Frankiln's Gulls, Western Kingbird and Cave Swallows in Queens County

There is nothing like a few good birds to get back in the game after being away for more than 2 months. Sunday's find of a Western Kingbird at Edgemere Landfill and Cave Swallows at Breezy Point, all in Queens, wrapped up a rather satisfying few days of birding that started with 2 Franklin's Gulls a Queens county first, which were seen on Friday. The Franklin's Gulls were part of a movement of FRGUs brought on by weather conditions that swept across the upper Midwest and Great Lakes on Wednesday, bringing with it windy conditions that pushed these birds our way. I got a message from my friend John Askildsen just as I began picking up messages from Cape May about the Franklin's Gull invasion. Within minutes, I was picking up multiple reports from Long Island, then later on from Brooklyn. Despite being very close to two Brooklyn locations where FRGUs were reported, I decided to stick it out in Queens.

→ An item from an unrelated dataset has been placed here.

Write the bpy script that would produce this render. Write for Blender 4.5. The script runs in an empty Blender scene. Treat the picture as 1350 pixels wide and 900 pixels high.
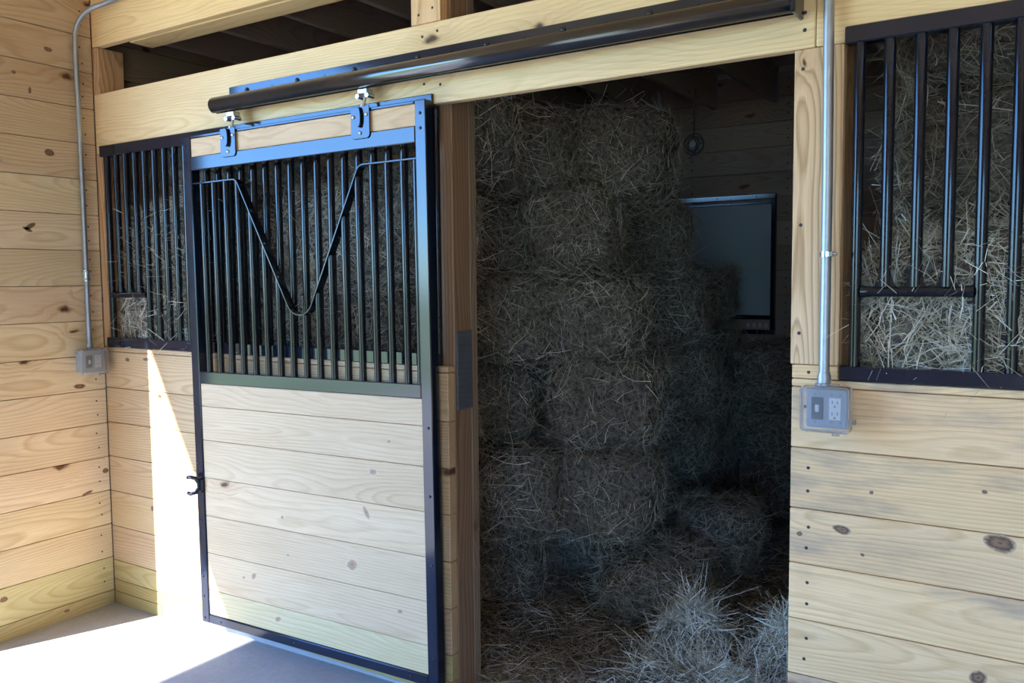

Bald Eagle at Flushing Meadow Lake, in Queens NY
It was a long day spent checking, Riis Park (parking lot and the beach near the bathhouse)Fort Tilden, Rocky Point Marsh and then Breezy Point. I spent most of my time at Breezy Point and wondered if I had erred in leaving it too late as I was finding very little gull movement at that location. Add the blustery winds, it made for tough birding but I stuck with it and covered all the way to the Silver Gull area and back to the fisherman's parking lot. Leaving Breezy Point, I began doubling back the sites I had checked earlier and at my last stop at Riis Park, I stumbled onto 2 FRGUs, by then the light was going and I knew it was going to be impossible for any other birders to get out in time but I posted promptly anyway. The next day, Saturday I checked a few spots inland but found no sign of a Franklin's Gull. My best bird was an Adult Bald Eagle circling over Flushing Meadow Lake. I never got out to the coast that day as my birding was curtailed due to spending time at Idlewild Preserve in Queens touring with Community Board 13. Thank you Ms. Hill for the invitation--there are good things in the future for Idlewild and I will be involved with that so keep an eye on the blog for updates.

Western Kingbird in Queens NY
On Sunday morning, I spent some time setting up my backyard feeders as I had heard Pine Siskins flying over. During that time, I picked up a report from birder Corey Finger about about Cave Swallows at Edgemere Landfill. This was a bird I had kept an eye for out on Friday but did not see any. I decided I would check out Edgemere and so headed over. Public access to Edgemere Landfill has always been something of an issue/mystery and when I arrived, I noticed signs clearly indicating that only authorized vehicles were allowed. I proceeded up the Landfill and was pleasantly surprised to spot a Western Kingbird flying over the landfill heading my way. It landed near the gravel road and I was able to confirm the ID while obtaining documentation photos. I reported the bird promptly and then spent some time observing its behavior while keeping an eye out for Cave Swallows. I did not find any Cave Swallows and so decided I would leave to check Breezy Point.

As luck would have it, I connected with 2 Cave Swallows at Breezy Point right at the end of the 4 wheel drive just before getting onto the beach. I ended up counting 6 Cave Swallows that provided very good views; I spent a good 2 hours studying these birds while also checking on the gull movement along the beach. This was the best looks that I have had of Cave Swallows since a couple at Jones Beach in 2010. I tried to pull off flight shots and had an opportunity to crush one flight shot; alas, the camera chose at that very moment to lock up with a lens communication error. While frustrating, it was just one of those things that you roll with and I did not let it ruin an otherwise excellent day of birding!